Because there is a lot to like about this book. It helps that Hallaran's a fine writer who's able to give his characters interesting and natural-sounding dialogue. He doesn't allow his prose to get in the way of the story either, and his matter-of-fact recounting of the more fanciful aspects of the plot help make the absurd seem all too plausible. He also does a nice job of foreshadowing right from the start. For instance, we get a sense of otherwordly dread within the very first pages when we sample Renni's slightly ominous marionette dolls (one of whom will play a central role later), and we also briefly meet one of the many stray cats we'll see throughout the book.

It also helps that the hero of the piece, Eddie Benson, is an appealing lead. Although it's only a short book, Hallahan does a pretty decent job of filling in the man's character so the reader can fully identify with his predicament - which is essential when you're dealing with a plot as bizarre as this one is. I only wish Hallahan had given the villain of the piece the same level of attention, because as it stands Kheim is a one-note character straight out of central casting. Not only that, but we never get his POV at any point, so we don't actually know what motivates him to do what he does. He's simply EVIL and that's that. Nevertheless, his malevolent presence does permeate the whole novel from beginning to end, so who knows? Maybe Hallahan knew what he was doing by leaving him a blank slate.

Hallahan also paces the book well, so that we're approximately at the halfway mark when Eddie decides it's time to get proactive and take the battle to Kheim. This is the most enjoyable part of the book for me, as with the help of an elderly Indian yogi, Nullatumbi (another one straight out of central casting - the wise and good mystic), Eddie spends fifty pages learning how to master his mind in preparation for the battle to come. On the one hand, the whole idea's totally ridiculous. Of course it is. Even if astral projection were possible it would take - as Nullatumbi actually makes clear at one point - a dozen lifetimes of study to master, yet Eddie manages to get the hang of it in about two weeks - which is pretty good going for a newbie. And a Westerner, no less. Yet you find yourself simply going along with the whole concept since it's being told with such verve and enthusiasm.

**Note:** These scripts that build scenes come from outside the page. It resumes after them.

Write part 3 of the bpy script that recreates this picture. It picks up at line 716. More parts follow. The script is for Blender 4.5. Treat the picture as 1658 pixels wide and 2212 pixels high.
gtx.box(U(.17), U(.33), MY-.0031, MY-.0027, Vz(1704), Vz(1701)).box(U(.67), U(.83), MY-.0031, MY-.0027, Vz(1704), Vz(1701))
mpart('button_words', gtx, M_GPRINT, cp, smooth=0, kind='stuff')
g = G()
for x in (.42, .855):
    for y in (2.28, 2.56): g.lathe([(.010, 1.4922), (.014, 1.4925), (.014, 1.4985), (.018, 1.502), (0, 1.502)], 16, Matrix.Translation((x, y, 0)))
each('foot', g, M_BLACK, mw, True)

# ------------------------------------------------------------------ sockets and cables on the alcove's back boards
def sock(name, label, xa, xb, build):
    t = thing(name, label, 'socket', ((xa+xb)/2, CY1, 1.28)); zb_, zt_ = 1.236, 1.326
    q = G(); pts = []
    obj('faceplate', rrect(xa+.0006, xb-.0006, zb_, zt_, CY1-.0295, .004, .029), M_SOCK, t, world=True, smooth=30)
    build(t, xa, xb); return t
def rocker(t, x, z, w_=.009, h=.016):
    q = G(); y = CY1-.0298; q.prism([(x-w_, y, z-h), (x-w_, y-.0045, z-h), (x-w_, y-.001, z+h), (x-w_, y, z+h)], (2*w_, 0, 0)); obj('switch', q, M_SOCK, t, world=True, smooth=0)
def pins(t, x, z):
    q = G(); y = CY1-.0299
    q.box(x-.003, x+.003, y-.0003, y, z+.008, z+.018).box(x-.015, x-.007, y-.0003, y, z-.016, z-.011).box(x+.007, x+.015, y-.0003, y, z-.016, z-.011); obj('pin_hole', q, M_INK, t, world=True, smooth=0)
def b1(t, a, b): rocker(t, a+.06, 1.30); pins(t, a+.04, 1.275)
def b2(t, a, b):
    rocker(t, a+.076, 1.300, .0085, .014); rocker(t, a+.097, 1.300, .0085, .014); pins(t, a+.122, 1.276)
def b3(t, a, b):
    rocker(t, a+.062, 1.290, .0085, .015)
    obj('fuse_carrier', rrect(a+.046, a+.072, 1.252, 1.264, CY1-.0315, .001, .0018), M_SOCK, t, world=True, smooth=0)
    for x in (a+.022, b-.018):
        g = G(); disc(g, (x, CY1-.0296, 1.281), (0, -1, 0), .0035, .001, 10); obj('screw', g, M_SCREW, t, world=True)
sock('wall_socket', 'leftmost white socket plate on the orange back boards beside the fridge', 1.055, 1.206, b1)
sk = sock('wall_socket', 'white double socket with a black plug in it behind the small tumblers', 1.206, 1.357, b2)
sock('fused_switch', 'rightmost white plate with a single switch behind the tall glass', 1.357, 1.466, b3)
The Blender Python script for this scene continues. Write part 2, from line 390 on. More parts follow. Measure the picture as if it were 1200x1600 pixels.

Another point in the book's favour is Hallahan knows how to write action. And not the straightforward stuff either. Without giving away too much of the plot, there's a fantastic scene midway into the book where a stuffed bear does battle with a small stuffed mouse and basically lays waste to a house in the process. They even used the scene for the cover of the US paperback edition (check out my Facebook page for a sample - you can access it from the home page of my website). Later on, there's an even better sequence where a female street cat has a no-holds-barred scrap with an alpha male tomcat - all told from the cats' points of view. It's really great stuff. At the time these were scenes that felt totally new to me and to be quite honest, they still feel that way today. One thing's for sure - Hallahan could never be accused of going the predictable route.

So what's the downside? Well, the book could possibly have been improved by being longer, perhaps allowing the supporting cast to be fleshed out a little more. Although I have to admit the rapid pace of the story would have clearly suffered as a result. Swings and roundabouts. And I've read the book a number of times and I still can't figure out what Kheim's getting out of this. Okay, so two dozen begging kids probably rake in a fair amount of change on a daily basis, but that's all it is. Small change. Kheim's clearly a bright individual, so couldn't he have aimed a little higher than living off the proceeds of panhandling? And while I'm at it, some of the parents don't seem to be nearly as worried about their offspring's welfare as I'd imagine a parent would be today, which is a little puzzling. Or maybe that's simply the seventies for you.

But these are all minor quibbles, really. No book's perfect (except maybe 'The Maltese Falcon'), and we can all pick holes. But let's face it, this is not a book you should be taking too seriously anyway. It's just a fun occult thriller that'll keep you glued to the pages, and really, what more can you ask than that?